There were no illusions about a fortuitous discovery of Noah’s Ark along the way, though the subject crossed their minds and remained a topic of conversation. “We met members of a team that was on the mountain, excavating and looking for signs,” Aghabegians brought out.

“There’s a group that works up there full-time during the season.” A week before their climb, another team had made a big fuss about their climb and raised a tricolor on the peak, which rubbed local officials the wrong way. “As a precaution, we didn’t take the Armenian flag with us, but three of us who made it to the top wore red, blue, and orange overcoats,” Aghabegians noted. Although the descent was easier than the climb upward, it was by no means a piece of cake.

“Muscles you didn’t know you had were being put to work and it hurt,” he said. “Two weeks later, we were having coffee with fellow climbers and we all acknowledged that we’d like to do this again, perhaps next year.”

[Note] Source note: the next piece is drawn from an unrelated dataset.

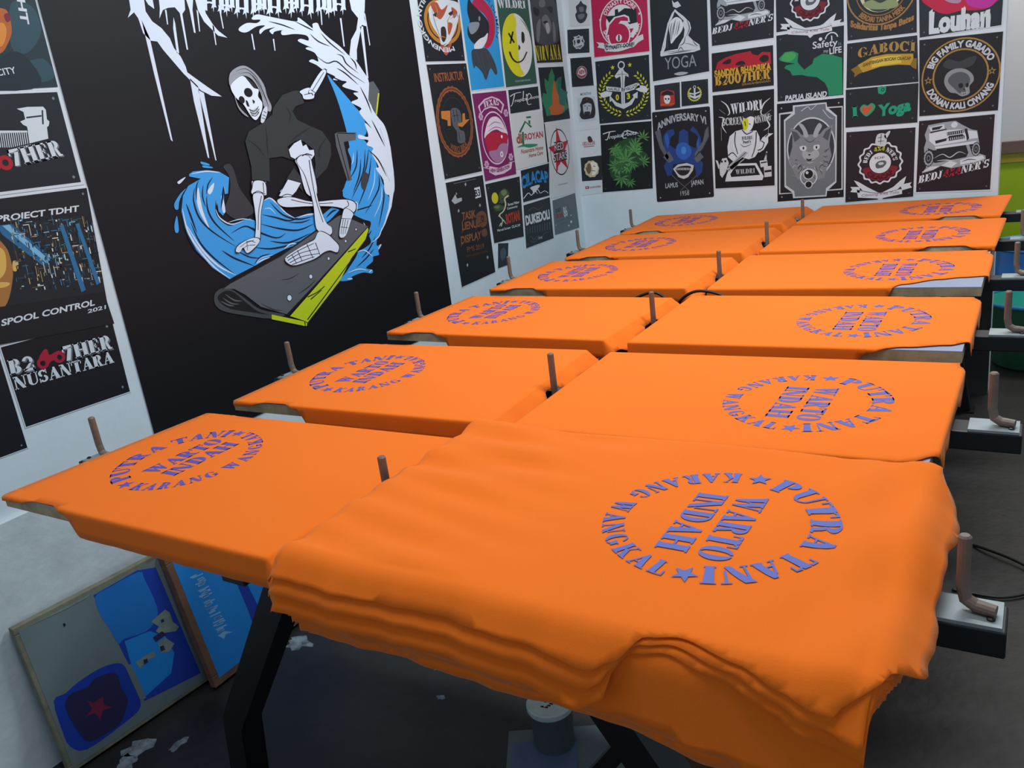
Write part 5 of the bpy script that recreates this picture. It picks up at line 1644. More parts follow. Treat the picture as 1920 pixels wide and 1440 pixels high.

In 1999, Aghabegians found himself as a chief economic driving force in Armenia. As advisor to the foreign minister, he was busy preparing a visionary plan to increase economic standards, tourism, education, and healthcare in that country. He held that post through the 2008 presidential elections. Thanks to funding from the Cafesjian Foundation, he was able to develop a program to revitalize 20 monuments throughout Armenia.

During that time, he also operated a prosperous bread business in Yerevan called “Voske Hats” (Golden Bread), which was sold a year ago.

Prior to that, from 1975-83, he served as operations manager of the Hairenik Association. Today, he partners a business called Elite Hygiene CJSC Feminine, which manufactures sanitary pads in Yerevan.

He’s operated a print shop, imported and distributed sporting goods, and worked as a computer consultant.

Aghabegians shuffles back and forth between countries in a heartbeat. How he juggles both lands is really no mystery at all.

“One I live in and call home (Armenia) and the other (Glendale) is where my extended family resides,” he points out. “I enjoy the best of both worlds.”